Generating Ownership and Taking Action
In this newsletter issue I continue my series on leading change. I'm building on the work of John Kotter, a Harvard professor who has written and taught on what is necessary to lead change. In my January and March newsletters I focused on the first three steps: Increase Urgency, Build the Guiding Team, and Get the Vision Right.
Now let's look at next steps. First is to "Communicate for Buy-In."
If you and key leaders (your church's board and other respected leaders) have worked with members to get your vision right, then you have already been building buy-in or ownership.
Anytime you are making any significant change, you must get most of the congregation on board. What is significant change? It might be a major remodeling of the church building, a dramatic change in focus for the church's ministry, a major change in the style and form of worship, or any number of changes.
I contend that it's critical to get around 80% or so of the members to generally agree and optimally be enthusiastic about the proposed change. If you and the church's board have embarked on a major change and haven't brought members along, you aren't leading. You're just a bunch of friends taking a walk - perhaps into a minefield! If you don't have significant support, then you are leading the congregation into destructive conflict.
Be very clear: I think constructive conflict is essential. You and other leaders must propose ideas and your sense of God's call and then listen attentively to others' perceptions. What have you not thought of? What data do people give you that you didn't know? What third rails did you accidentally touch? Listen and then adjust accordingly.
In my consulting work I'm seeing congregations that are barely viable, often overwhelmed by an old deteriorating building. Some are saying "just let us alone. We want to be buried out of this building. We're just old and tired." The members and leaders own the plan: to let the congregation die. Some decide to sell their building, hoping to cash in on a dinosaur and start a nifty new ministry in a rented storefront. The leaders announce this as a fait accompli to the congregation and predictably there's an uproar! They hadn't built ownership.
In her book, Real Good Church, Molly Baskette describes the painstaking process of transforming a tired, older congregation in a Boston suburb into a vital church. Essential to doing what she did was building a deep sense of ownership of a new vision.
So, throw your ideas on the table. Listen. Argue. Listen some more. Go around the neighborhood and listen some more. Where is the Holy Spirit already blowing? Get people excited about possibilities! Build ownership - buy-in.
Kotter's next two steps are similar: Empower Action and Create Short Term Wins.
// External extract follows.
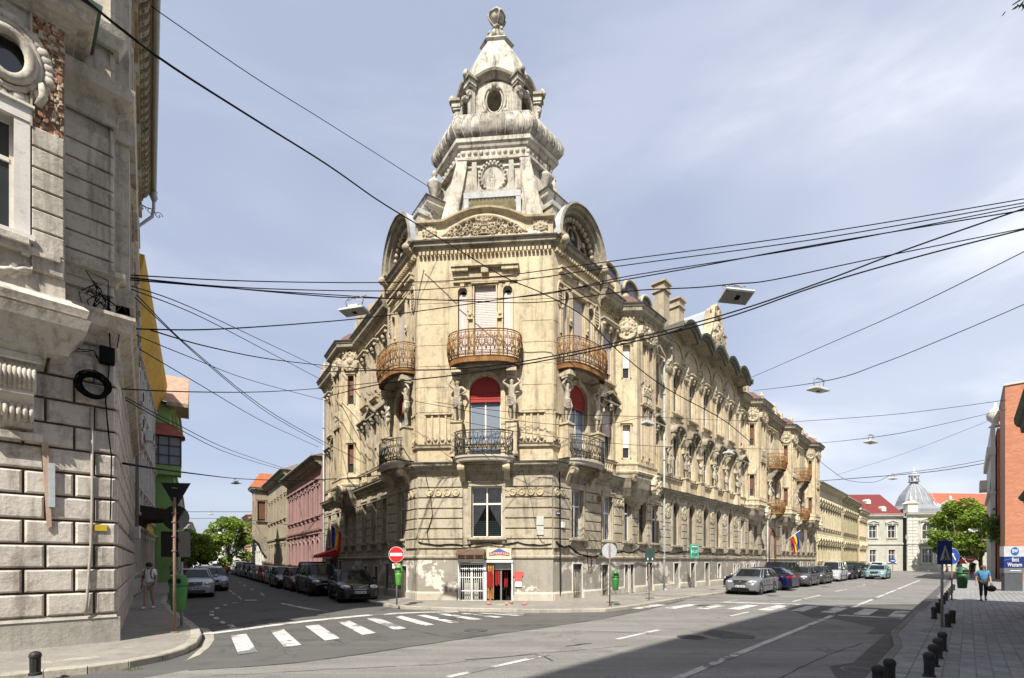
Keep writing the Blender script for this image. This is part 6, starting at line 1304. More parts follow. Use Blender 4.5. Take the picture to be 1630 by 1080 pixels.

Whenever you try to effect change you run into roadblocks. City or county regulations may stop you from adding a ten story addition. The cost of asbestos abatement may keep you from remodeling for another three years. Even though you love less formal, more contemporary music, most members of your congregation may find it nearly impossible to worship using "that noise!"
How do you deal with these barriers? Get some leaders respected by the opposition to speak on behalf of the proposed changes. If you want to change the worship style, do a blended service, incorporating newer and more traditional music. Have your very traditional choir director explain how new musical genres help younger adults (and some older ones too) worship. Or explain how our beloved "traditional" hymns were radical when first introduced.
Find ways to bless existing program and add new ones. Just because you find the old fashioned women's association boring, doesn't mean that some women aren't enriched by it. You can keep the existing group and add new groups that capture the new direction and vision. Celebrate God's richness!
And identify those short term wins, what are sometimes called "low hanging fruit." If one dimension of your vision is having more people being part of your church and reaching out to needy people in the community, then you might have a lunch after worship for everyone.
Molly Baskette describes their coffee hour as literally an hour! We often call coffee hour "the second hour of worship," and our table is communion. If the table is sparse, it feels like the welcome is sparse, like the feast of God decided to grace some other place that day. In the early church, communion was a full meal- in part, so that poor people would not go away hungry, and so that nobody could distinguish rich from poor. Our coffee hour is communion in this sense. (from Chapter 6)
They have worked out a system in which they have 13 groups each preparing a delicious coffee hour for a month at a time.
She also asserts the importance of bathrooms, nursery, and Sunday School classrooms being clean and up-to-date. Getting a group together to paint those rooms and put in new equipment can be done quickly.
They empower people for action and create short term wins.
I encourage you, especially if you are trying to lead change in a declining congregation in an old building, to get her book asap! Her attention to detail reminds me of athletic coaches declaring that they are going back to the basics. To win a championship, athletes need to do the basics correctly. For example, a baseball player needs to know how to throw correctly, catch a ball, especially a grounder, judge a pitch's speed and trajectory, etc. Players who are planning where to throw before catching a grounder may bumble the catch. Don't omit basic steps and make major mistakes.
So if you and leaders have begun the process of clarifying God's yearning for your church, then it's critical to get members of your church on board. Communicate so that they will be excited about the possibilities God has in mind for the church. Find ways to involve people at all levels. Pick that low hanging fruit by making easy changes and thus creating short-term wins.
You will find that the power of the Holy Spirit will surge!